Cosa vediamo, allora, negli scatti della fotografa? Francesca Woodman, principalmente, ma in alcuni scatti i corpi e i volti di amiche e del compagno Benjamin. Quello della fotografa non è narcisismo: alla sua amica Betsy dirà che fotografa se stessa perché il suo corpo è sempre disponibile. Comodità, insomma, ma certamente non solo. Il suo è un continuo sperimentare proprio – e soprattutto – a partire da quella disponibilità fisica: il suo corpo nudo o vestito, scomposto, maltrattato; corpo nascosto dietro teli, muri, come nella serie From Space del 1976, in cui la fotografa si mostra parzialmente coperta da carta da parati.
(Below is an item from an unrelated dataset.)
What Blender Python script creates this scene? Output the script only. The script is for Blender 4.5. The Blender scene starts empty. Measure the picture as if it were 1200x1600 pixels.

Corpo adagiato sul pavimento di case abbandonate, disteso, corpo che balla, salta. È dunque sul suo corpo che si concentra una ricerca costante, ma soprattutto è sulla storia del suo corpo che si svela un’altra storia che è soprattutto la storia della fotografia stessa.

Ritorniamo, allora, ancora una volta alle due fotografie iniziali. Torniamo lì, dove Francesca Woodman, ninfa moderna, sembra resistere alla sua inarrestabile caduta, al suo rovinare lentamente verso il basso. Di lì a breve il suo corpo si sarebbe accostato al suolo, ma noi non possiamo ancora saperlo, non in quello scatto, almeno. Nell’immagine che sopravvive, la sopravvivenza si fa, spesso, soltanto immagine.

Francesca Woodman, Denver 1958 – New York 1981.